POV-Ray : Newsgroups : povray.off-topic : More Haskell fanning : Re: More Haskell fanning Server Time
30 Jul 2024 02:29:38 EDT (-0400)
  Re: More Haskell fanning  
From: Florian Pesth
Date: 18 May 2011 18:53:21
Message: <4dd44de1@news.povray.org>
Am Wed, 18 May 2011 15:28:44 -0700 schrieb Darren New:

> On 5/18/2011 14:50, Florian Pesth wrote:
>> Sure that there is no call for saying "Lock this file definitely" and
>> the other lock mechanisms are just kept for POSIX compability?
> 
> Yes. The basic problem is that none of the lock mechanisms actually work
> reliably in all situations.
> 

How about this:

http://www.hackinglinuxexposed.com/articles/20030623.html

Granted, the described problem, that if a program opens before and writes 
after the lock (therefore overwriting the file) persists, but I don't 
think this is really a locking problem or is it?
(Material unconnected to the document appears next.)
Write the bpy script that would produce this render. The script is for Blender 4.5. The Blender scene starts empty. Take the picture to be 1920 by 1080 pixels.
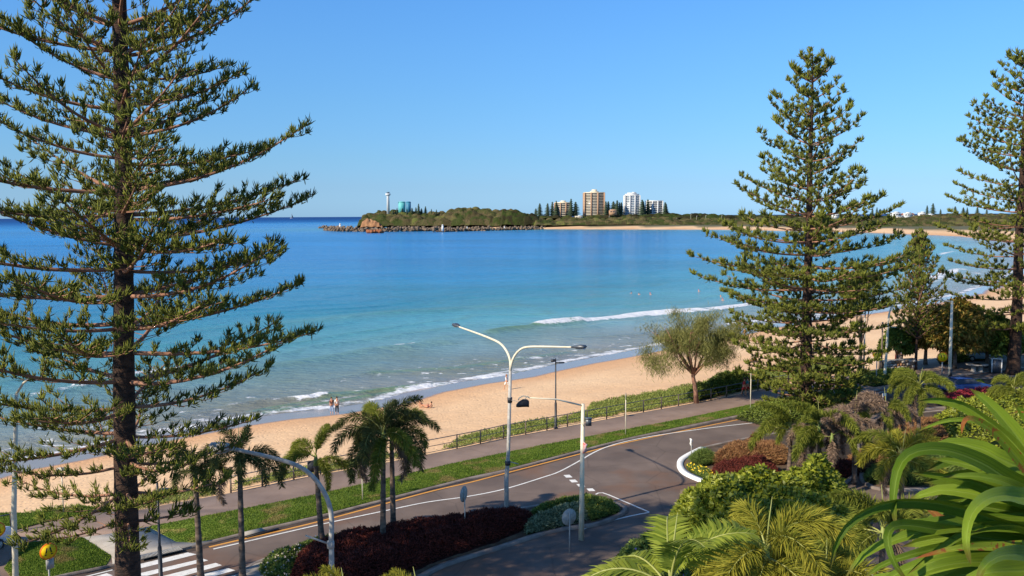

>> I think this is also older...
> 
> One problem is that there's at least 3 ways of doing this in Linux, all
> three relatively recent.
> 
> One would give you a signal when a file in the one single directory
> you're watching (maybe just the cwd) changed. Not very handy except for
> the refreshing of a window in a file manager.
> 
> One would do some sort of something or other with messages sent to you
> somehow I forget when anything under a particular file tree changed,
> IIRC. It was poor because, IIRC, you had to block to wait for the
> messages or something.
> 
> The latest one, done right, lets you open a file handle, writing to the
> handle says what you're waiting to see change, reading the (selectable)
> handle lets you know when something there changed and what it was.

Ok, thanks. I just was thinking of tailf which advertises with hard disk 
spin down when the file does not change - so it definitely does not poll 
and is around since at least 2003. I just searched for it and it seems 
that there are two mechanisms: dnotify and the more recently inotify. Now 
they might not do what you like to do with them (sorry I didn't 
understand what you wanted to do exactly) but for being notified when a 
file changes (which is what Andrew was talking about) even dnotify seems 
to be fine (and is around since kernel 2.4.). Has your problem something 
to do with blocking / non-blocking access of this information?